> [Dataset section]

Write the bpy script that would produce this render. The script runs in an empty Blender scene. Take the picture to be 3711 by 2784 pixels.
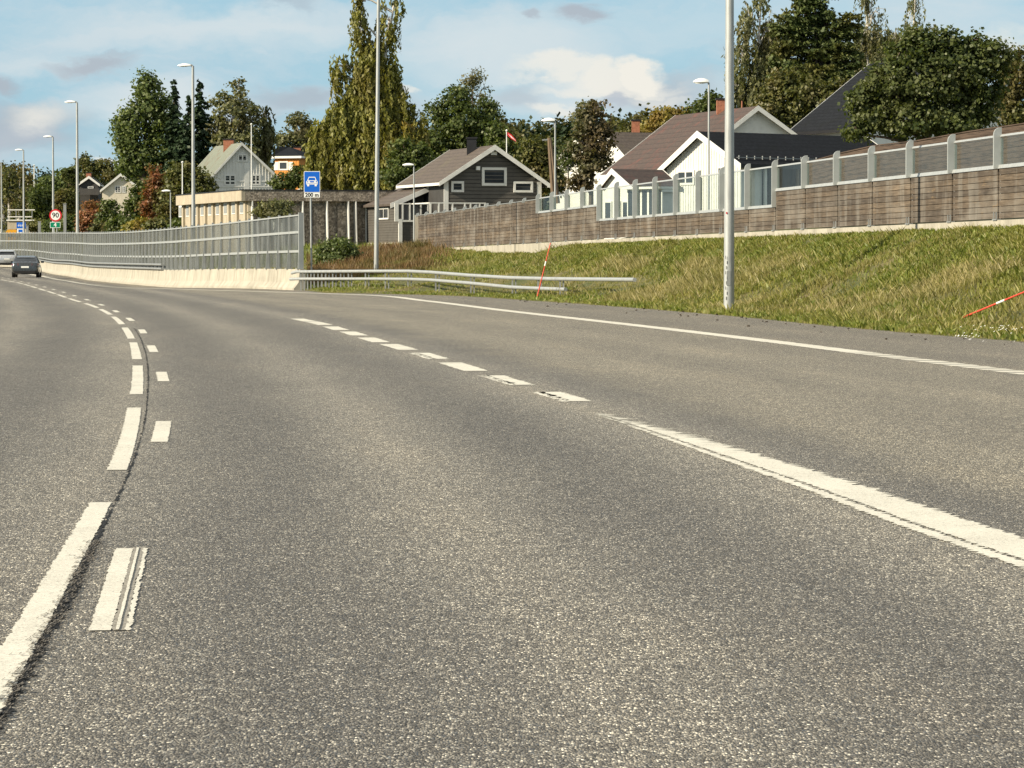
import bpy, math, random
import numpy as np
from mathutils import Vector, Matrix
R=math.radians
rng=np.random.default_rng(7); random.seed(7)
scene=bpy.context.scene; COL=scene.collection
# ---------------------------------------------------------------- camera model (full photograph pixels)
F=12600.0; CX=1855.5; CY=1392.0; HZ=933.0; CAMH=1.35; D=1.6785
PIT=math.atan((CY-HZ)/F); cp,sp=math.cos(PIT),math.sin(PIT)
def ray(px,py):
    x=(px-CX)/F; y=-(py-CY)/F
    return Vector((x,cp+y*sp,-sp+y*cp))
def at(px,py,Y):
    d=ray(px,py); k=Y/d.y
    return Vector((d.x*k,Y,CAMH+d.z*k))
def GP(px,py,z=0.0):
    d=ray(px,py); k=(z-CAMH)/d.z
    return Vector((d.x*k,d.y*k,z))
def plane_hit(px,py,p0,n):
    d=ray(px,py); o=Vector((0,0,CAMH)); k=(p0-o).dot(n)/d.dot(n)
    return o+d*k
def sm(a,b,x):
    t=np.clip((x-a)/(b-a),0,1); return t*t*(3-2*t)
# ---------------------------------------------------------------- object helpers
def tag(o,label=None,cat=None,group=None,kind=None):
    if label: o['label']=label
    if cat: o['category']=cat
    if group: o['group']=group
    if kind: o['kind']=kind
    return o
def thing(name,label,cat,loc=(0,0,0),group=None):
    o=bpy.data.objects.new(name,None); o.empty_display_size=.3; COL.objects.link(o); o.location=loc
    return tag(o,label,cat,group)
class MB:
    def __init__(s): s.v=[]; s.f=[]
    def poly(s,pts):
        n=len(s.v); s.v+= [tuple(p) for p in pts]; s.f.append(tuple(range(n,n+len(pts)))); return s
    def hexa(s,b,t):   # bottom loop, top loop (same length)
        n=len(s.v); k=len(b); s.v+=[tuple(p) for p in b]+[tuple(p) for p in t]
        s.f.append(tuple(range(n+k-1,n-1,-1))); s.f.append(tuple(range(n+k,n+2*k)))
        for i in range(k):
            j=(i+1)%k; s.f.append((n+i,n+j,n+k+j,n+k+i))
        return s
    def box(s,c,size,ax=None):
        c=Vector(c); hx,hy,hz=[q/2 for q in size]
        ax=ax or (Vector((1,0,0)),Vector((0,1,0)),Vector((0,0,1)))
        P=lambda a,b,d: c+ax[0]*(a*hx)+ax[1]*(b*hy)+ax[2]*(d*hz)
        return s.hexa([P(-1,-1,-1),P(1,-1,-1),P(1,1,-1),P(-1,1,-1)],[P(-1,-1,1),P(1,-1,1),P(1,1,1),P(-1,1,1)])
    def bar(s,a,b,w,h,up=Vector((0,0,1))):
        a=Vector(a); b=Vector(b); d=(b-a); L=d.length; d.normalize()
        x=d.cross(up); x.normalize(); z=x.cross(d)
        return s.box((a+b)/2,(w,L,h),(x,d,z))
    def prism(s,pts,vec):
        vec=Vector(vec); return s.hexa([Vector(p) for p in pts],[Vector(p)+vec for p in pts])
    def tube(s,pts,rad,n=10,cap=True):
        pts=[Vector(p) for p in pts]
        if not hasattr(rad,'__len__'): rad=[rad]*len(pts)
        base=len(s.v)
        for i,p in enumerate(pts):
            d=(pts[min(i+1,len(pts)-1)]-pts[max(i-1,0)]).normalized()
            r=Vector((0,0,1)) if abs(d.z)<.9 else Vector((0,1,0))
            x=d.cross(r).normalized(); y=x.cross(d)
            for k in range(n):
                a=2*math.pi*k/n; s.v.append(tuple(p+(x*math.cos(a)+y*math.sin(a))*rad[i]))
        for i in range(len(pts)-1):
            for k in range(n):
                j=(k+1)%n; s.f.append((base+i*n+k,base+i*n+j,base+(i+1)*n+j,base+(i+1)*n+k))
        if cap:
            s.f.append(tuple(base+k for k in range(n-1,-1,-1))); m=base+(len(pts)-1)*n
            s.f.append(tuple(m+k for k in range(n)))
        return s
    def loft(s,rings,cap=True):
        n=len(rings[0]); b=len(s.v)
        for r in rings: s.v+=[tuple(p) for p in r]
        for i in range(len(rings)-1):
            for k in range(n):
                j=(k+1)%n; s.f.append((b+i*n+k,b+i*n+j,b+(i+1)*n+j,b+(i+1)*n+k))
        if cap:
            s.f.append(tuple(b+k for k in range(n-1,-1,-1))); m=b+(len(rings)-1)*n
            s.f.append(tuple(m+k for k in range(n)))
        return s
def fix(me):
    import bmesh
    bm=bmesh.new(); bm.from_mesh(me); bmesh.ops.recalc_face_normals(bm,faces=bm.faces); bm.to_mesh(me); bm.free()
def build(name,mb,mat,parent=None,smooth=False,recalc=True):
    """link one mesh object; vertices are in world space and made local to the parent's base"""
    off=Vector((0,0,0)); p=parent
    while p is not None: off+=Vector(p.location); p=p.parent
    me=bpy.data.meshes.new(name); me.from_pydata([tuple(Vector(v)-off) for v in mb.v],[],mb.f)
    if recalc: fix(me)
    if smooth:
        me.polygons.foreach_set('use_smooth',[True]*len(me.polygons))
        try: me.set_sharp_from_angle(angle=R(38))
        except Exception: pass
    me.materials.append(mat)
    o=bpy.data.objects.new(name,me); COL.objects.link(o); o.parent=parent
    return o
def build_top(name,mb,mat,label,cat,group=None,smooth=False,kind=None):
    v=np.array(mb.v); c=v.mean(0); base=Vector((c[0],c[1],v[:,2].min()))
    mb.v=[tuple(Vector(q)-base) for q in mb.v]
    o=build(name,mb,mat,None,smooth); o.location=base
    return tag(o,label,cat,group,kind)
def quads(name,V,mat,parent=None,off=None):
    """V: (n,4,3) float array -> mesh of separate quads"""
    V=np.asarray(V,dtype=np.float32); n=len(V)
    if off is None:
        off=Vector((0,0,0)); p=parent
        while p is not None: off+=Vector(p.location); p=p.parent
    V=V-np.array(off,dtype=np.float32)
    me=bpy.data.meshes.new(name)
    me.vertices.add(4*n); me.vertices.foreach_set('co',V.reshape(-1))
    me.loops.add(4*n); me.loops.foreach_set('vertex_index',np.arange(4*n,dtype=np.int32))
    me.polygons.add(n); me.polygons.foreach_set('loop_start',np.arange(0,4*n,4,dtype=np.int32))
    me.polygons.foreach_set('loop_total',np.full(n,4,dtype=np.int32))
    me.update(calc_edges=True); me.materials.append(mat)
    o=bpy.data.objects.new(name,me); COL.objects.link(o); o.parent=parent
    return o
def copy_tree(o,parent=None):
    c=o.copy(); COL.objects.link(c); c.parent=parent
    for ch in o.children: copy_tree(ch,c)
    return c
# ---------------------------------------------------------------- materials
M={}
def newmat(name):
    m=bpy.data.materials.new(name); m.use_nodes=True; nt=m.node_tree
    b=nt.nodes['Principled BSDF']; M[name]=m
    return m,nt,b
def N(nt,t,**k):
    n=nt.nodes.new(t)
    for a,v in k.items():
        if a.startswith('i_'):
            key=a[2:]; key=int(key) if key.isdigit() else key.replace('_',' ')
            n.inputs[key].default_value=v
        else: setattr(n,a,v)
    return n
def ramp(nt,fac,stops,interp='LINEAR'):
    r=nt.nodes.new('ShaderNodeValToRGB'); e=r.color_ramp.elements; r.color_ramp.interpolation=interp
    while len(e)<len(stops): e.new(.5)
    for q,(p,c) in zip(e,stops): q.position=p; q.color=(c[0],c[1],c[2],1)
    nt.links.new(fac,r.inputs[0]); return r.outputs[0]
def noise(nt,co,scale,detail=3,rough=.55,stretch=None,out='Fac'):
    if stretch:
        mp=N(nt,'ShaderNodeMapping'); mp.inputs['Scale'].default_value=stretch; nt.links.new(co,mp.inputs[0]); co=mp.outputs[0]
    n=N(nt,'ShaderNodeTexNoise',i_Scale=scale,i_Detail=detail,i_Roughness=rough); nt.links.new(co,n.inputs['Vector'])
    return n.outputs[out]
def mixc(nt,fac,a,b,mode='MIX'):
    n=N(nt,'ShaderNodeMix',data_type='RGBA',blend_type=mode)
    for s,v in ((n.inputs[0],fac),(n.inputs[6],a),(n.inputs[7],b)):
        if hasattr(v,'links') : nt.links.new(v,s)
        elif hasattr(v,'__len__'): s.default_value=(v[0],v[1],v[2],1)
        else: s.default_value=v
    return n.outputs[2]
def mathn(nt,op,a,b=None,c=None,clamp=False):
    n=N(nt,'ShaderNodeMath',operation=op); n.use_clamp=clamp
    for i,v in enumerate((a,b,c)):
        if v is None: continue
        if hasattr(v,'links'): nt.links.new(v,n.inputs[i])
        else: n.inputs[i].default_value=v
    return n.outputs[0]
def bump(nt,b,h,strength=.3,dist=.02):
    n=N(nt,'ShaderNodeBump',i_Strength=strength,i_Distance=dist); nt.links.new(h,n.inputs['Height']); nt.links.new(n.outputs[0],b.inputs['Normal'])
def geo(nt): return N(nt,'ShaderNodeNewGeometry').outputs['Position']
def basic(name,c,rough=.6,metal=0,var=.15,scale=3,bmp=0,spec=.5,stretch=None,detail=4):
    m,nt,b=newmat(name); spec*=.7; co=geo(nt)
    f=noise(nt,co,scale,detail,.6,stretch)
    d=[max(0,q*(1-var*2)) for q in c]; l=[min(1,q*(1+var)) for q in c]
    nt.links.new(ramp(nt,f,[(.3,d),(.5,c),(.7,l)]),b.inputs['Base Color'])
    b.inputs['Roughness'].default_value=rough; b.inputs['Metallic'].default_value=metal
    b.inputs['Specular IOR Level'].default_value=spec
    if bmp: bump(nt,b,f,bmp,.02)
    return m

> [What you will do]
Of the lines in this listing, how many contain "pixels"? Reply with the number and nothing more.

> [Correct result]
2